═══ Input material ═══

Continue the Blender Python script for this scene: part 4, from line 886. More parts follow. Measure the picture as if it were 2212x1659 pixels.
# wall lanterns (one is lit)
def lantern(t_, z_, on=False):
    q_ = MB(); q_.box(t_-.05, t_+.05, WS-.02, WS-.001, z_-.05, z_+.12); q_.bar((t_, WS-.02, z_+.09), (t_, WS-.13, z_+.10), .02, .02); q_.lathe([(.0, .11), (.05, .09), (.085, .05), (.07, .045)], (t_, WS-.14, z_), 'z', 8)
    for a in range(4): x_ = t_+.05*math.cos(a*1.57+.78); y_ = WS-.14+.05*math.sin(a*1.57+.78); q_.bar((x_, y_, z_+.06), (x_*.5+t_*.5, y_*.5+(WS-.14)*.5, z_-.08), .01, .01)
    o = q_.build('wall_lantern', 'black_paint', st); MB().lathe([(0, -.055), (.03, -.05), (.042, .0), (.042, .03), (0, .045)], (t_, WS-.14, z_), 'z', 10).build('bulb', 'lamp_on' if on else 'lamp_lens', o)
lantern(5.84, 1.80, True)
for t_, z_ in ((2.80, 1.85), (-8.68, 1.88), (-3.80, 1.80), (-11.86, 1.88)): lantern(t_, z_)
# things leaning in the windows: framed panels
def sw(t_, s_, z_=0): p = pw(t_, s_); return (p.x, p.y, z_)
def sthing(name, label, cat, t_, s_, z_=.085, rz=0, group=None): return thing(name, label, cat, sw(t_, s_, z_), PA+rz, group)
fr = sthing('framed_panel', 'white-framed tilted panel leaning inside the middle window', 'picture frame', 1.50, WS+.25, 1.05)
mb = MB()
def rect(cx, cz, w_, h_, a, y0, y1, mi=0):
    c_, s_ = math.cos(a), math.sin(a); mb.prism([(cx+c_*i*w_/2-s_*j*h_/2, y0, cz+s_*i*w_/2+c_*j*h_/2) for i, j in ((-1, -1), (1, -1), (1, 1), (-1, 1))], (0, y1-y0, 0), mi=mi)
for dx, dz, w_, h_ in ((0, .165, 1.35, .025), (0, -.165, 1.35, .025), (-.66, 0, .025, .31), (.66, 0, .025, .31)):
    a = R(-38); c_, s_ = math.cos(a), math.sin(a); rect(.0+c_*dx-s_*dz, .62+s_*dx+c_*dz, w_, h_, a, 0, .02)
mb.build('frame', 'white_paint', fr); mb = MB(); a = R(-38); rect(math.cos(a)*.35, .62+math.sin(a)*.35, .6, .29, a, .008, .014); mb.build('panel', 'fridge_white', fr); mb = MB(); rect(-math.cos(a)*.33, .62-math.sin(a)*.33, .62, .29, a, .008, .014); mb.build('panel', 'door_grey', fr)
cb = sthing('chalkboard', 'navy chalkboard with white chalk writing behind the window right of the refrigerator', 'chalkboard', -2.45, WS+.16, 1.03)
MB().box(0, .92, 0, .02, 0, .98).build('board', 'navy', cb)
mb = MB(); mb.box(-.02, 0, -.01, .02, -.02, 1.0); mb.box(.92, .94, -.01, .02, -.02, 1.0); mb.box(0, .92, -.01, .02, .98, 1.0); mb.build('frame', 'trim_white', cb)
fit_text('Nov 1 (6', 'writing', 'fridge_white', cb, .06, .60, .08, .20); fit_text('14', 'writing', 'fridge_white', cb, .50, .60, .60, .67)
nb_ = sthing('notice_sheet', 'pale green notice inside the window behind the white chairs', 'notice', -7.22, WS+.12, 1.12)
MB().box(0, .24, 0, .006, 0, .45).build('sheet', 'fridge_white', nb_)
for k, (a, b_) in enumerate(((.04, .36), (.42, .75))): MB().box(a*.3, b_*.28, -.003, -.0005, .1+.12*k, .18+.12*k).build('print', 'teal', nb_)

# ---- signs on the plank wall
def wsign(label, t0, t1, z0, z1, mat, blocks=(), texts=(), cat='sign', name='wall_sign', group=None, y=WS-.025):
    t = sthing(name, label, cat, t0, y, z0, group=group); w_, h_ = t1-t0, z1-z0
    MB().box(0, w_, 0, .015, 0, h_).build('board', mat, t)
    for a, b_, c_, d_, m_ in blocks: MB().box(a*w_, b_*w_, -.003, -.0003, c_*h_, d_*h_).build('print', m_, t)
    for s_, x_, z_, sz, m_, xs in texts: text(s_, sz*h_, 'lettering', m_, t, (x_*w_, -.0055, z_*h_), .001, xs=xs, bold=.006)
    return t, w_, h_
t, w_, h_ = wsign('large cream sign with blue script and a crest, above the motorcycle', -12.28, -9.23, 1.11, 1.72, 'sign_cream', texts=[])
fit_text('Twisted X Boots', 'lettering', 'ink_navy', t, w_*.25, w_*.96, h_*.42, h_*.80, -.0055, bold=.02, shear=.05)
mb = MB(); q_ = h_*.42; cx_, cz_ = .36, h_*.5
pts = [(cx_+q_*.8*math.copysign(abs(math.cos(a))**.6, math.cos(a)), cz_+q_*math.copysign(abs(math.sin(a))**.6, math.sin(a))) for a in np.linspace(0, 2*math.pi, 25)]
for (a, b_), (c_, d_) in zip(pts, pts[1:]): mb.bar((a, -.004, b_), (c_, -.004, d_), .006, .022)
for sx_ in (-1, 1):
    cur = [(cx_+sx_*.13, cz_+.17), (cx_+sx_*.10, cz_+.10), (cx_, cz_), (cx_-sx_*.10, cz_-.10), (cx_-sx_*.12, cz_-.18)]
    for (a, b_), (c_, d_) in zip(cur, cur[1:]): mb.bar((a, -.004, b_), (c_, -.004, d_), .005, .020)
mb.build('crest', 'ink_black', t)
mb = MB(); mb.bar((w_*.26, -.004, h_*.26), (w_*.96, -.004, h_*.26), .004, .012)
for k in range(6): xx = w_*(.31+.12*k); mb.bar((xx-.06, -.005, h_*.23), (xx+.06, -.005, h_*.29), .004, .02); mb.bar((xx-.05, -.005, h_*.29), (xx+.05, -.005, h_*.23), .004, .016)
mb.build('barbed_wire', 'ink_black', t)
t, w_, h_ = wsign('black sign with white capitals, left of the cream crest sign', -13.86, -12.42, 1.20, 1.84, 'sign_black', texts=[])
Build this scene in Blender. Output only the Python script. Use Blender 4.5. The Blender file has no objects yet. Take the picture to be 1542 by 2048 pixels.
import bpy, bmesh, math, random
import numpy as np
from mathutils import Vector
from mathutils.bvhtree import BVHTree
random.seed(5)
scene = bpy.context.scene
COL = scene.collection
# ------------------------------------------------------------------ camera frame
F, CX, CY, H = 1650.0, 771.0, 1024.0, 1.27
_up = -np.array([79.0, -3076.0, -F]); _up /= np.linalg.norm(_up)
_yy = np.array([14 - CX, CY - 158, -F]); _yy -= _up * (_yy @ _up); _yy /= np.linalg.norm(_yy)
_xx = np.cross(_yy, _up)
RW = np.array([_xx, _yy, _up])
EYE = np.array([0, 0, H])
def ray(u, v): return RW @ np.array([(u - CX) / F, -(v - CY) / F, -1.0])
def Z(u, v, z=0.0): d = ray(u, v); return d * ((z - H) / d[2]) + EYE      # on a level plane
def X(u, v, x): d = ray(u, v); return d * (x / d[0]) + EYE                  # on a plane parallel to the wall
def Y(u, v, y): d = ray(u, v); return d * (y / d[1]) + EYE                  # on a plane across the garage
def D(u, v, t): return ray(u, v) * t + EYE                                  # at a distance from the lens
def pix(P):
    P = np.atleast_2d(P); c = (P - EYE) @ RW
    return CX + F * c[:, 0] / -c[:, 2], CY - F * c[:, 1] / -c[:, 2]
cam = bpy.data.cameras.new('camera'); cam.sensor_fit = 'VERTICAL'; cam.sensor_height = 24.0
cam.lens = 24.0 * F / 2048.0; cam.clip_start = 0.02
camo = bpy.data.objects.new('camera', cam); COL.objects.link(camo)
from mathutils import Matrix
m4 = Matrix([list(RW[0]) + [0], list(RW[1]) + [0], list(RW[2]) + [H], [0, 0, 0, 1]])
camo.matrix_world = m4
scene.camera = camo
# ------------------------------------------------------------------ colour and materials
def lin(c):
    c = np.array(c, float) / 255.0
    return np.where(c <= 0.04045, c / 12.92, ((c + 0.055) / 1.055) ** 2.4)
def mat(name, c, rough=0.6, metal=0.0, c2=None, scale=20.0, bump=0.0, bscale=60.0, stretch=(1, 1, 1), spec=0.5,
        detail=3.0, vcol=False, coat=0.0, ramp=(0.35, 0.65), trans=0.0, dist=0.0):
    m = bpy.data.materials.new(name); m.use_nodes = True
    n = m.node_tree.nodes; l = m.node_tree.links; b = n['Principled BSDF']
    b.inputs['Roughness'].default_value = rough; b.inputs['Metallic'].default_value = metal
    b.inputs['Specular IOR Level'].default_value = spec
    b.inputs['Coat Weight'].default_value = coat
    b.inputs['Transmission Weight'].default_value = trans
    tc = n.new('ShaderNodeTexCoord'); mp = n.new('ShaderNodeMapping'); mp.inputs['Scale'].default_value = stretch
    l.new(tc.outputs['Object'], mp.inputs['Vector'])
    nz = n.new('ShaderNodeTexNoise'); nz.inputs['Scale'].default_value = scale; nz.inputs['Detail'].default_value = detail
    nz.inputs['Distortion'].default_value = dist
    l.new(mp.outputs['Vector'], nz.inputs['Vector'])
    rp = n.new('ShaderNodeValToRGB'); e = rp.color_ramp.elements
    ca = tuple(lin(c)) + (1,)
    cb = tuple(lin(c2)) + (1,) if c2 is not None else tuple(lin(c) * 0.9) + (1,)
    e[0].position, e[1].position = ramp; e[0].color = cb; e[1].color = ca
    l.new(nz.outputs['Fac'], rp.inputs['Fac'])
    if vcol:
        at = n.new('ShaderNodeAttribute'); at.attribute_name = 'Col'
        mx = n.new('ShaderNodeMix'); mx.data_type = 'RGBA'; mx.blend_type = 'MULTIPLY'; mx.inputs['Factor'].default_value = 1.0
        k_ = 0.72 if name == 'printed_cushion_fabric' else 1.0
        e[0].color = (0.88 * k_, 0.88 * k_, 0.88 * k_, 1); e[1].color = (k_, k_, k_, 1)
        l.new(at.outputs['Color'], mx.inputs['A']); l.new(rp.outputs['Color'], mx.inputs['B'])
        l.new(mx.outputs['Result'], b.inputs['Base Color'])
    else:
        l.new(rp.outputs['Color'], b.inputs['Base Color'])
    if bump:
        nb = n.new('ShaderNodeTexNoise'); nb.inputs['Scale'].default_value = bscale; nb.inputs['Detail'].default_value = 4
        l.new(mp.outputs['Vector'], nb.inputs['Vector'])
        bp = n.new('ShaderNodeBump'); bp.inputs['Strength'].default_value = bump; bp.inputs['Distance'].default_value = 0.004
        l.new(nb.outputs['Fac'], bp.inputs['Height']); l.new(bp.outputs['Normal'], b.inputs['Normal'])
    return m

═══

■ Description of the task ■
Collect each line of the entries that has the word "scene", copying it in full.

■ Response ■
Continue the Blender Python script for this scene: part 4, from line 886. More parts follow. Measure the picture as if it were 2212x1659 pixels.
Build this scene in Blender. Output only the Python script. Use Blender 4.5. The Blender file has no objects yet. Take the picture to be 1542 by 2048 pixels.
scene = bpy.context.scene
COL = scene.collection
scene.camera = camo